» Task statement:
Tally the lines that include the word "scene" and reply with nothing but the total.

--------------------------------------------------

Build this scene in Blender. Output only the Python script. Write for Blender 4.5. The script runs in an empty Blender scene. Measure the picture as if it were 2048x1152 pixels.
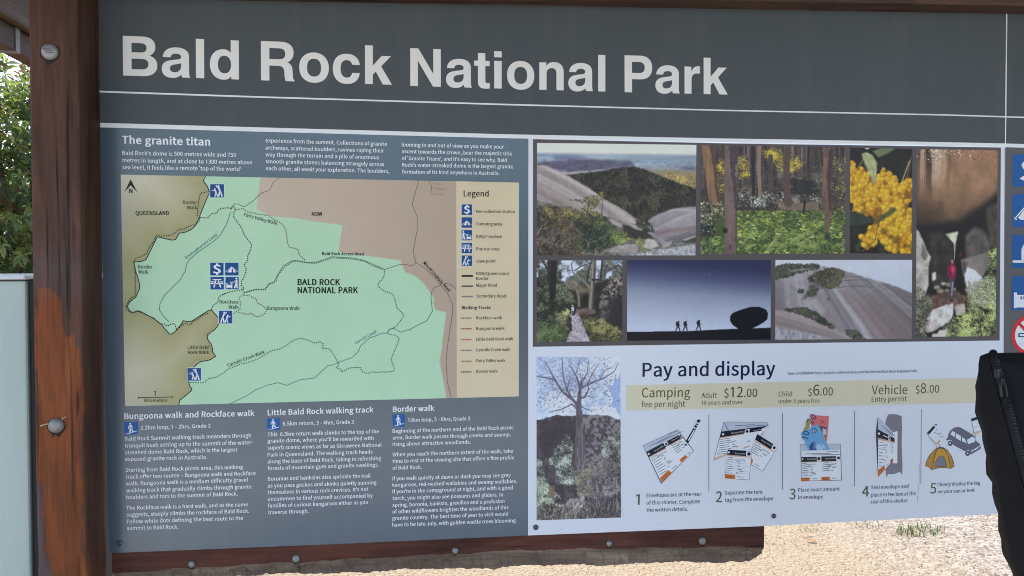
import bpy, bmesh, math, random
import numpy as np
from mathutils import Vector, Matrix
from mathutils.geometry import tessellate_polygon

# ------------------------------------------------------------------ camera, sky, sun, exposure
S = bpy.context.scene
C = S.collection
cam = bpy.data.cameras.new("camera")
cam.sensor_width = 36.0
cam.lens = 26.19
cam.clip_start, cam.clip_end = 0.02, 2000.0
camera = bpy.data.objects.new("camera", cam)
camera.matrix_world = Matrix(((0.99227526, 0.00368481, -0.1240009, 0.0),
                              (-0.1240537, 0.02390061, -0.99198762, -1.5),
                              (-0.00069159, 0.99970755, 0.0241731, 1.55),
                              (0, 0, 0, 1)))
C.objects.link(camera)
S.camera = camera

SUN_AZ, SUN_EL = math.radians(-25), math.radians(58)      # behind the board, a little to the left
world = bpy.data.worlds.new("World")
S.world = world
world.use_nodes = True
wn = world.node_tree.nodes
sky = wn.new("ShaderNodeTexSky")
sky.sky_type = 'NISHITA'
sky.sun_disc = False
sky.sun_elevation, sky.sun_rotation = SUN_EL, SUN_AZ
sky.air_density, sky.dust_density, sky.ozone_density = 1.0, 2.0, 0.6
world.node_tree.links.new(sky.outputs[0], wn["Background"].inputs[0])
wn["Background"].inputs[1].default_value = 0.15

sl = bpy.data.lights.new("sun", 'SUN')
sl.energy, sl.angle, sl.color = 2.0, math.radians(0.5), (1.0, 0.95, 0.87)
sun = bpy.data.objects.new("sun", sl)
sd = Vector((math.sin(SUN_AZ) * math.cos(SUN_EL), math.cos(SUN_AZ) * math.cos(SUN_EL), math.sin(SUN_EL)))
sun.rotation_euler = sd.to_track_quat('Z', 'Y').to_euler()
sun.location = sd * 20
C.objects.link(sun)

S.view_settings.view_transform = 'Standard'
S.view_settings.look = 'None'
S.view_settings.gamma = 1.0
S.view_settings.exposure = 1.85
S.cycles.use_denoising = True
S.cycles.denoising_prefilter = 'NONE'
S.cycles.pixel_filter_type = 'BLACKMAN_HARRIS'
S.cycles.filter_width = 1.0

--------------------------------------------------

» Solution for this task:
2